Ilustrasi - Suasana gedung-gedung bertingkat yang tertutup oleh kabut polusi di Jakarta, Kamis (27/7/2023). ANTARA FOTO/Galih Pradipta/aww/aa.

Jakarta, aktual.com– Pelaku industri di wilayah Tangerang, Banten, mengambil langkah berarti untuk mengurangi polusi udara dengan secara kolektif menghentikan penggunaan Pembangkit Listrik Tenaga Uap (PLTU) yang mereka miliki dan beralih ke pasokan listrik dari PLN.

Taufan Prihadi, Manajer Electric Instrument PT Polychem Indonesia, mengatakan bahwa perusahaan mereka kini telah berpindah ke pasokan listrik PT PLN (Persero), setelah sebelumnya mereka memproduksi listrik sendiri melalui PLTU berkapasitas 2×15 MW. Listrik tersebut digunakan dalam pembuatan bahan baku polyester, yakni etilen glikol.

“Untuk mengurangi polusi udara, kami mempensiunkan PLTU yang sebelumnya dikelola mandiri untuk menekan emisi,” jelasnya melalui pernyataan tertulis pada Sabtu (26/28/2023).

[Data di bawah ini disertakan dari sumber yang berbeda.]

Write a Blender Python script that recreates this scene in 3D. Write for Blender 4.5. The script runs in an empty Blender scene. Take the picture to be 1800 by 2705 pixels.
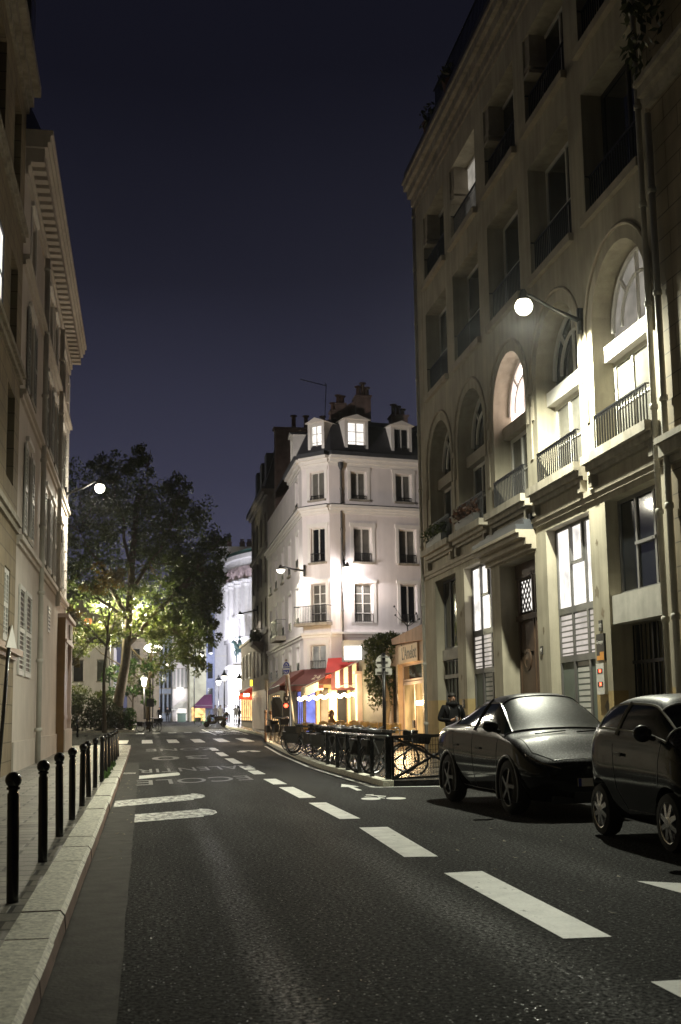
import bpy, bmesh, math, random
from mathutils import Vector, Matrix
random.seed(7)
R = math.radians
sc = bpy.context.scene
COL = sc.collection
# ------------------------------------------------------------------ camera
FPX, CZ = 3100.0, 1.5
YAW, PITCH, ROLL, SY = R(9.5522), R(8.0388), R(-0.8875), 94.57
_f = Vector((math.sin(YAW)*math.cos(PITCH), math.cos(YAW)*math.cos(PITCH), math.sin(PITCH)))
_r = Vector((math.cos(YAW), -math.sin(YAW), 0))
_u = _r.cross(_f)
_r, _u = math.cos(ROLL)*_r+math.sin(ROLL)*_u, -math.sin(ROLL)*_r+math.cos(ROLL)*_u
cd = bpy.data.cameras.new('Camera'); cam = bpy.data.objects.new('Camera', cd); COL.objects.link(cam)
cam.matrix_world = Matrix(((_r.x, _u.x, -_f.x, 0), (_r.y, _u.y, -_f.y, 0), (_r.z, _u.z, -_f.z, CZ), (0, 0, 0, 1)))
cd.sensor_fit = 'VERTICAL'; cd.sensor_height = 36; cd.lens = 36*FPX/2705; cd.shift_y = SY/2705
cd.clip_end = 2000; cd.dof.use_dof = True; cd.dof.focus_distance = 17.0; cd.dof.aperture_fstop = 3.5
sc.camera = cam
# ------------------------------------------------------------------ night sky
w = bpy.data.worlds.new('World'); sc.world = w; w.use_nodes = True
nt = w.node_tree; nt.nodes.clear()
o_ = nt.nodes.new('ShaderNodeOutputWorld'); b_ = nt.nodes.new('ShaderNodeBackground')
sky = nt.nodes.new('ShaderNodeTexSky'); sky.sky_type = 'NISHITA'; sky.sun_disc = False
sky.sun_elevation = R(-6); sky.sun_rotation = R(200); sky.air_density = 1.5
tc = nt.nodes.new('ShaderNodeTexCoord'); sp = nt.nodes.new('ShaderNodeSeparateXYZ')
rp = nt.nodes.new('ShaderNodeValToRGB'); cr = rp.color_ramp
cr.elements[0].position = 0.0; cr.elements[0].color = (.092, .094, .156, 1)
cr.elements[1].position = 1.0; cr.elements[1].color = (.0045, .0046, .0085, 1)
for p_, c_ in ((.10, (.064, .065, .110, 1)), (.20, (.037, .0375, .066, 1)), (.36, (.0142, .0144, .0252, 1)), (.50, (.0066, .0067, .0122, 1))):
    e_ = cr.elements.new(p_); e_.color = c_
ad = nt.nodes.new('ShaderNodeMixRGB'); ad.blend_type = 'ADD'; ad.inputs[0].default_value = .05
cn = nt.nodes.new('ShaderNodeTexNoise'); cn.inputs['Scale'].default_value = 3.5; cn.inputs['Detail'].default_value = 5; nt.links.new(tc.outputs['Generated'], cn.inputs['Vector'])
cm_ = nt.nodes.new('ShaderNodeMath'); cm_.operation = 'MULTIPLY_ADD'; cm_.inputs[1].default_value = .07; nt.links.new(cn.outputs[0], cm_.inputs[0])      # thin uneven cloud
ca_ = nt.nodes.new('ShaderNodeMath'); ca_.operation = 'ADD'; ca_.inputs[1].default_value = -.035
nt.links.new(tc.outputs['Generated'], sp.inputs[0]); nt.links.new(sp.outputs[2], ca_.inputs[0]); nt.links.new(ca_.outputs[0], cm_.inputs[2]); nt.links.new(cm_.outputs[0], rp.inputs[0])
nt.links.new(rp.outputs[0], ad.inputs[1]); nt.links.new(sky.outputs[0], ad.inputs[2])
mg = nt.nodes.new('ShaderNodeMapRange'); mg.interpolation_type = 'SMOOTHSTEP'; mg.inputs[1].default_value = -.3; mg.inputs[2].default_value = .75; mg.inputs[3].default_value = .22; mg.inputs[4].default_value = 1.0
nt.links.new(sp.outputs[1], mg.inputs[0]); nt.links.new(mg.outputs[0], b_.inputs[1])      # the city glow lies over the far end of the street
nt.links.new(ad.outputs[0], b_.inputs[0])
nt.links.new(b_.outputs[0], o_.inputs[0])
sc.view_settings.view_transform = 'Standard'; sc.view_settings.look = 'None'
sc.view_settings.exposure = 0; sc.view_settings.gamma = 1
sc.render.engine = 'CYCLES'; sc.cycles.use_denoising = True; sc.cycles.max_bounces = 6
sc.cycles.sample_clamp_indirect = 4; sc.cycles.use_light_tree = True
sc.cycles.caustics_reflective = False; sc.cycles.caustics_refractive = False
# ------------------------------------------------------------------ photo measurements -> metres
def ray(x, y): return _f*FPX+_r*(x-900)-_u*(y-1352.5-SY)
def at(x, y, Y): d = ray(x, y); return Vector((0, 0, CZ))+d*(Y/d.y)
def ax(x, y, X): d = ray(x, y); return Vector((0, 0, CZ))+d*(X/d.x)
def gz(Y): return .008*max(0., Y-40)
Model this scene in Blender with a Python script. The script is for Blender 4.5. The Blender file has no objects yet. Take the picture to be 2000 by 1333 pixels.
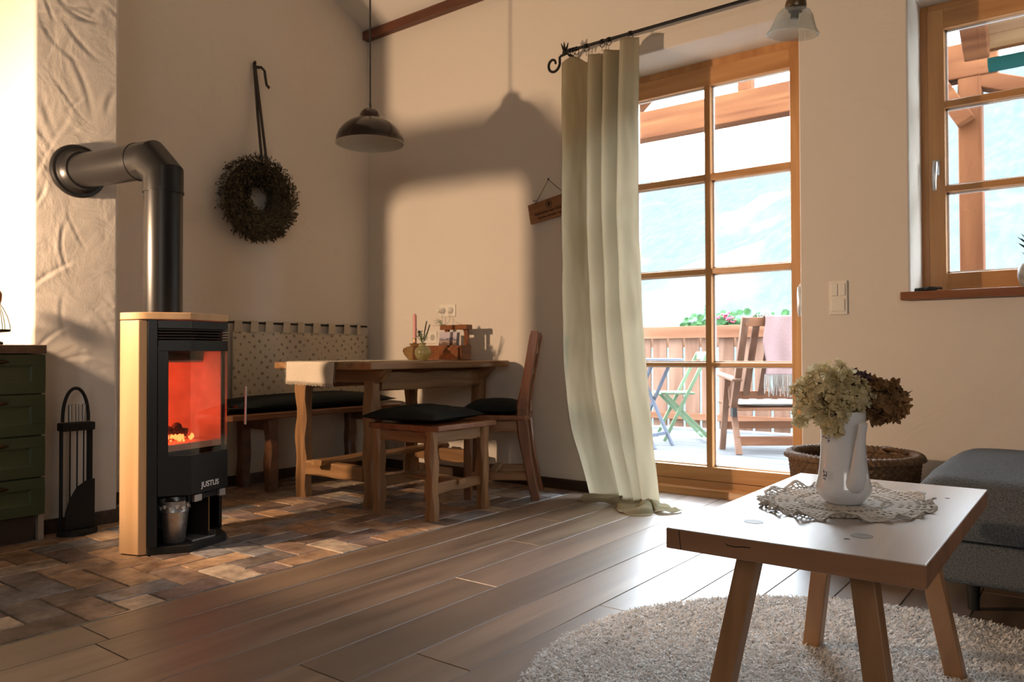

Selain membantu mengurangi konsumsi batu bara untuk pembangkit listrik, ini juga membuktikan lebih hemat secara operasional. Menurut Taufan, biaya listrik dari PLN jauh lebih efisien dan mengurangi pengeluaran sekitar Rp10 miliar per bulan jika dibandingkan dengan pembangkitan mandiri.

“Sekarang pakai listrik dari PLN juga lebih hemat dari sisi pengeluaran. Ongkos listriknya lebih murah dan bebas biaya perawatan. Dulu saat PLTU kami beroperasi, konsumsi batu bara kurang lebih mencapai 740 ton per hari,” tambahnya.

Selain manfaat operasional, keputusan perusahaan ini juga sejalan dengan arah kebijakan pemerintah untuk mencapai net zero emission pada tahun 2060, seiring dengan manajemen energi yang lebih berkelanjutan.

Dalam konteks yang terpisah, Emrus Sihombing, seorang Pakar Komunikasi dari Universitas Pelita Harapan, menjelaskan bahwa kualitas udara di Provinsi Banten jauh lebih baik jika dibandingkan dengan Jakarta, meskipun berdekatan dengan PLTU yang sering dianggap sebagai penyebab polusi.

Menurut Sihombing, para ahli lingkungan telah banyak mengungkapkan bahwa kualitas udara di Jakarta terganggu terutama oleh masalah transportasi yang belum sepenuhnya teratasi.